I suspect that the vast majority of non-trivial Java programs have dynamic typing in them.
Every time in Java that you do a cast from Object to an explicit type you are doing dynamic type checking - this includes every use of a collection class before generics were introduced in 1.5. Actually Java generics can still defer some type checking until runtime.
Every time you use Java reflection you are doing dynamic type checking. This includes mapping from a class or method name in an text file to a real class or method - e.g. every time you use a Spring XML configuration file.
Does this make Java programs fragile and error prone? Do Java programmers spend a significant part of their time having to track down and fix problems with incorrect dynamic typing? Probably not - and neither do Python programmers.
Some of the advantages of dynamic typing:
- Greatly reduced reliance on inheritance. I have seen Java programs with massive inheritance trees. Python programs often use little or no inheritance, preferring to use duck typing.
- It is easy to write truly generic code. For example the min() and max() functions can take a sequence of any comparable type - integers, strings, floats, classes that have the appropriate comparison methods, lists, tuples etc.

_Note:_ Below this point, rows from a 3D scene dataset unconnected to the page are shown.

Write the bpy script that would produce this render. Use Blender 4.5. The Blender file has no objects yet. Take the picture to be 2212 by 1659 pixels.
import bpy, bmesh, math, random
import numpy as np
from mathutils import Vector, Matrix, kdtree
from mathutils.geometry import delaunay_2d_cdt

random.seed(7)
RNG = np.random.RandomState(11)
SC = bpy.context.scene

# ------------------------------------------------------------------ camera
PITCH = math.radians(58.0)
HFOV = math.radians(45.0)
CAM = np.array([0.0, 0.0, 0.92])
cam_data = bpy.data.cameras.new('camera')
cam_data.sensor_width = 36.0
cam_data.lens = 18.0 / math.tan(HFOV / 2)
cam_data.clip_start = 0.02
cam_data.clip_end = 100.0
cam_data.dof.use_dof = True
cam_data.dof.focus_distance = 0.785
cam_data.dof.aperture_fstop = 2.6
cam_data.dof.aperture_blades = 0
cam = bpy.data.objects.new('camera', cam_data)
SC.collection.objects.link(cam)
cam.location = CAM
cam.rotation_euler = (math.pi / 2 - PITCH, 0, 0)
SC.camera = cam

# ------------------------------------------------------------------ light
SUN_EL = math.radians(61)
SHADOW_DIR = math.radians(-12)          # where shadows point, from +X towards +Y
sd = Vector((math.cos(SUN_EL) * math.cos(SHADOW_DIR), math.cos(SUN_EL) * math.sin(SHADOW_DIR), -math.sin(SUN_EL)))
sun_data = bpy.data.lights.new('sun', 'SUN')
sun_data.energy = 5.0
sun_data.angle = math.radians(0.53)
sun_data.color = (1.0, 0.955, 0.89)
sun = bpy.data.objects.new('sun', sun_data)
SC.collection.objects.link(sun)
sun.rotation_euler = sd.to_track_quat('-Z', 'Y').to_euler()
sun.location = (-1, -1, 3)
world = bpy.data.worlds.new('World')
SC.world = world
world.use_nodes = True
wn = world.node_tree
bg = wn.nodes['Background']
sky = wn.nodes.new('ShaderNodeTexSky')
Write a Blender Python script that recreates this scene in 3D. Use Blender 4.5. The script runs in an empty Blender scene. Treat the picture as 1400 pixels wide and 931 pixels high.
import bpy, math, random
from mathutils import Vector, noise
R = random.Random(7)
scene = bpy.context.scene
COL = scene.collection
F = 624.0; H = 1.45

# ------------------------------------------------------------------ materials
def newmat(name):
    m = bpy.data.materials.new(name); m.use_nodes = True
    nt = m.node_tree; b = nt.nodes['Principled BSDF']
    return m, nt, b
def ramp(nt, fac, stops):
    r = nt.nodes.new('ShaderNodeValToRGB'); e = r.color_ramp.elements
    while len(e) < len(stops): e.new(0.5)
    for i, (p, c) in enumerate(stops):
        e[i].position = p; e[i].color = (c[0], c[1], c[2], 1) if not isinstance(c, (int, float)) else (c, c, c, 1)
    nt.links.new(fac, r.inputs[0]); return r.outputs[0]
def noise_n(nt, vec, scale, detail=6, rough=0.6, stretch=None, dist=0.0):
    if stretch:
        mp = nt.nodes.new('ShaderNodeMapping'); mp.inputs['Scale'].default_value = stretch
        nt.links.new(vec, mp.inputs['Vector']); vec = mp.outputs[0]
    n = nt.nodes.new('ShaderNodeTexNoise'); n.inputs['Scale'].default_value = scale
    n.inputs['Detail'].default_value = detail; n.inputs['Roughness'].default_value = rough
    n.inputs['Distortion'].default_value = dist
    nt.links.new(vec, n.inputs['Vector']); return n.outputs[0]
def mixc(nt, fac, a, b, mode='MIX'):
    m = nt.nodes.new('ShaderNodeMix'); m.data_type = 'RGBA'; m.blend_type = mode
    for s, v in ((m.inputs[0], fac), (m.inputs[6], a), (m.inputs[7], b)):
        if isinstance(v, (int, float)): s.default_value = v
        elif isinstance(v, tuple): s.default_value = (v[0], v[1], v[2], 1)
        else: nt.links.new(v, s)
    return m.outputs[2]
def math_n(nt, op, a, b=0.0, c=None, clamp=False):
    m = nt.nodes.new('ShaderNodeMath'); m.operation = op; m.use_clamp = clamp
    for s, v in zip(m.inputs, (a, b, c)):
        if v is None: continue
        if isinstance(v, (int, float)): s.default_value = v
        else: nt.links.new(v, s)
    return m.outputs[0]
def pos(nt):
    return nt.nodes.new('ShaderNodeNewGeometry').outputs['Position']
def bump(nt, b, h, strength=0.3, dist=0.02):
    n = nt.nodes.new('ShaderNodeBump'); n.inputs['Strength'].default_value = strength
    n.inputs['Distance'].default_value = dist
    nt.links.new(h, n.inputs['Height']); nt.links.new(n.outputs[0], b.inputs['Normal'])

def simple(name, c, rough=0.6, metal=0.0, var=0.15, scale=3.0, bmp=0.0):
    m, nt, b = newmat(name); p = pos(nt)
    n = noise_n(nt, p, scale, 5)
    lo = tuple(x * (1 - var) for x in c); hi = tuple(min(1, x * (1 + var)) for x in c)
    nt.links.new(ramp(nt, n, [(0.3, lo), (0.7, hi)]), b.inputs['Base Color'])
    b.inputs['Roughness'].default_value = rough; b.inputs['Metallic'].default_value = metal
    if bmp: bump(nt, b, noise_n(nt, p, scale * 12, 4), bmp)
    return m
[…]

- Less code. A huge proportion of Java code contributes nothing to solving the problem at hand - it is purely there to keep the type system happy. If a Python program is a fifth the size of the equivalent Java program then there is one fifth the code to write, maintain, read and understand. To put it another way, Python has a much higher signal to noise ratio.
- Faster development cycle. This goes hand in hand with less code - you spend less time thinking about types and classes and more time thinking about solving the problem you are working on.
- Little need for AOP. I think there are aspect oriented libraries for Python but I don't know of anyone that uses them, since for 99% of what you need AOP for you can do with decorators and dynamic object modification. The wide use of AspectJ in the Java world suggests to me that there are deficiencies in the core Java language that have to be compensated for with an external tool.